Provided records:
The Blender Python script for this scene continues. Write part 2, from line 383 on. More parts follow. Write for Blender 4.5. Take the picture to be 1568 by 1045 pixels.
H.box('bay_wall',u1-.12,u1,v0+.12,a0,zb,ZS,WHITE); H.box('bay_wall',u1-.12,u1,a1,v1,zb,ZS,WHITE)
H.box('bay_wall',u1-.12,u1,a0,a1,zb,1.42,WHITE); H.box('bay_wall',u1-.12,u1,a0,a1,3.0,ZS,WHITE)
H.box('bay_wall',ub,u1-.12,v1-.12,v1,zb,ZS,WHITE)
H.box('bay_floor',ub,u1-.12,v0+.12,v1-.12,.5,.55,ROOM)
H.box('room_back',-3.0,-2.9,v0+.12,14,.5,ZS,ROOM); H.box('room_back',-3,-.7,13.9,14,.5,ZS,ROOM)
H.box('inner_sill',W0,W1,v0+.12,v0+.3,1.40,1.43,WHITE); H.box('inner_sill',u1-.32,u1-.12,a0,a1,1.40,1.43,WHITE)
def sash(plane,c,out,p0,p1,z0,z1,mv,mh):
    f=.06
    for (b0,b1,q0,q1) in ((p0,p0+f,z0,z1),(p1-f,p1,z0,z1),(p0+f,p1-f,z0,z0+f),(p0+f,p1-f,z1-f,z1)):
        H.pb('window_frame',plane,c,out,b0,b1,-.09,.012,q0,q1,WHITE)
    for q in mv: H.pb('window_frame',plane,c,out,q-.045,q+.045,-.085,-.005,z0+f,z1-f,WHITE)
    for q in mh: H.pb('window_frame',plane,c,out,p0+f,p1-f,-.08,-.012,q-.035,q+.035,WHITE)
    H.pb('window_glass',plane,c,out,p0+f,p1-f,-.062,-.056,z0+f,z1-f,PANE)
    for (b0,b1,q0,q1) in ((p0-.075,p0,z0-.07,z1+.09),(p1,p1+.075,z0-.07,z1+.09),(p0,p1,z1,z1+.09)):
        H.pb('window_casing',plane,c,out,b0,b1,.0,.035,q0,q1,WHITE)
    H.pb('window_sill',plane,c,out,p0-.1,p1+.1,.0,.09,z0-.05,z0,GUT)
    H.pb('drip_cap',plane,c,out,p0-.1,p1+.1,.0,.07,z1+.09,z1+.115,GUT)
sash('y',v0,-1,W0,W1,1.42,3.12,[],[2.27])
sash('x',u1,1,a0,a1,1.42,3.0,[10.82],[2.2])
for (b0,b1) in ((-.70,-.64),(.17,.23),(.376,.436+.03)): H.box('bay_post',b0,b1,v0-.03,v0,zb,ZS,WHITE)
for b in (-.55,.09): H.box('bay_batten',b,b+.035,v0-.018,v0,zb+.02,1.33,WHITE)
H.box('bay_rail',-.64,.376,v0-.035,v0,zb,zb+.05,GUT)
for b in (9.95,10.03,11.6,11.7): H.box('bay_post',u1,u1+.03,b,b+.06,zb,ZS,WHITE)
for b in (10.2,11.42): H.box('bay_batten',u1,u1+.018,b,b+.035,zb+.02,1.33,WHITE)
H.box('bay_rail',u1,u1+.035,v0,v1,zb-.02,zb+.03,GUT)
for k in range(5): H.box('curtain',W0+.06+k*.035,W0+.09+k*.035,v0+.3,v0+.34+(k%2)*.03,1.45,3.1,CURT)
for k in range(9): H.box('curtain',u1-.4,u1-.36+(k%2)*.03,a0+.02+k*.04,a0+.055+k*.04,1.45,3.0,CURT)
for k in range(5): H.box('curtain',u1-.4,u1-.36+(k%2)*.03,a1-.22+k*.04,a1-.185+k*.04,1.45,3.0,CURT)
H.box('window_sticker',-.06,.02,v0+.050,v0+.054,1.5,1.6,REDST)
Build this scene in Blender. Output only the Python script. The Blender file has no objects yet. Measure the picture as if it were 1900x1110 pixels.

Set exercise:
Please output every record, keeping each line exact.

Exercise solution:
The Blender Python script for this scene continues. Write part 2, from line 383 on. More parts follow. Write for Blender 4.5. Take the picture to be 1568 by 1045 pixels.
H.box('bay_wall',u1-.12,u1,v0+.12,a0,zb,ZS,WHITE); H.box('bay_wall',u1-.12,u1,a1,v1,zb,ZS,WHITE)
H.box('bay_wall',u1-.12,u1,a0,a1,zb,1.42,WHITE); H.box('bay_wall',u1-.12,u1,a0,a1,3.0,ZS,WHITE)
H.box('bay_wall',ub,u1-.12,v1-.12,v1,zb,ZS,WHITE)
H.box('bay_floor',ub,u1-.12,v0+.12,v1-.12,.5,.55,ROOM)
H.box('room_back',-3.0,-2.9,v0+.12,14,.5,ZS,ROOM); H.box('room_back',-3,-.7,13.9,14,.5,ZS,ROOM)
H.box('inner_sill',W0,W1,v0+.12,v0+.3,1.40,1.43,WHITE); H.box('inner_sill',u1-.32,u1-.12,a0,a1,1.40,1.43,WHITE)
def sash(plane,c,out,p0,p1,z0,z1,mv,mh):
    f=.06
    for (b0,b1,q0,q1) in ((p0,p0+f,z0,z1),(p1-f,p1,z0,z1),(p0+f,p1-f,z0,z0+f),(p0+f,p1-f,z1-f,z1)):
        H.pb('window_frame',plane,c,out,b0,b1,-.09,.012,q0,q1,WHITE)
    for q in mv: H.pb('window_frame',plane,c,out,q-.045,q+.045,-.085,-.005,z0+f,z1-f,WHITE)
    for q in mh: H.pb('window_frame',plane,c,out,p0+f,p1-f,-.08,-.012,q-.035,q+.035,WHITE)
    H.pb('window_glass',plane,c,out,p0+f,p1-f,-.062,-.056,z0+f,z1-f,PANE)
    for (b0,b1,q0,q1) in ((p0-.075,p0,z0-.07,z1+.09),(p1,p1+.075,z0-.07,z1+.09),(p0,p1,z1,z1+.09)):
        H.pb('window_casing',plane,c,out,b0,b1,.0,.035,q0,q1,WHITE)
    H.pb('window_sill',plane,c,out,p0-.1,p1+.1,.0,.09,z0-.05,z0,GUT)
    H.pb('drip_cap',plane,c,out,p0-.1,p1+.1,.0,.07,z1+.09,z1+.115,GUT)
sash('y',v0,-1,W0,W1,1.42,3.12,[],[2.27])
sash('x',u1,1,a0,a1,1.42,3.0,[10.82],[2.2])
for (b0,b1) in ((-.70,-.64),(.17,.23),(.376,.436+.03)): H.box('bay_post',b0,b1,v0-.03,v0,zb,ZS,WHITE)
for b in (-.55,.09): H.box('bay_batten',b,b+.035,v0-.018,v0,zb+.02,1.33,WHITE)
H.box('bay_rail',-.64,.376,v0-.035,v0,zb,zb+.05,GUT)
for b in (9.95,10.03,11.6,11.7): H.box('bay_post',u1,u1+.03,b,b+.06,zb,ZS,WHITE)
for b in (10.2,11.42): H.box('bay_batten',u1,u1+.018,b,b+.035,zb+.02,1.33,WHITE)
H.box('bay_rail',u1,u1+.035,v0,v1,zb-.02,zb+.03,GUT)
for k in range(5): H.box('curtain',W0+.06+k*.035,W0+.09+k*.035,v0+.3,v0+.34+(k%2)*.03,1.45,3.1,CURT)
for k in range(9): H.box('curtain',u1-.4,u1-.36+(k%2)*.03,a0+.02+k*.04,a0+.055+k*.04,1.45,3.0,CURT)
for k in range(5): H.box('curtain',u1-.4,u1-.36+(k%2)*.03,a1-.22+k*.04,a1-.185+k*.04,1.45,3.0,CURT)
H.box('window_sticker',-.06,.02,v0+.050,v0+.054,1.5,1.6,REDST)
Build this scene in Blender. Output only the Python script. The Blender file has no objects yet. Measure the picture as if it were 1900x1110 pixels.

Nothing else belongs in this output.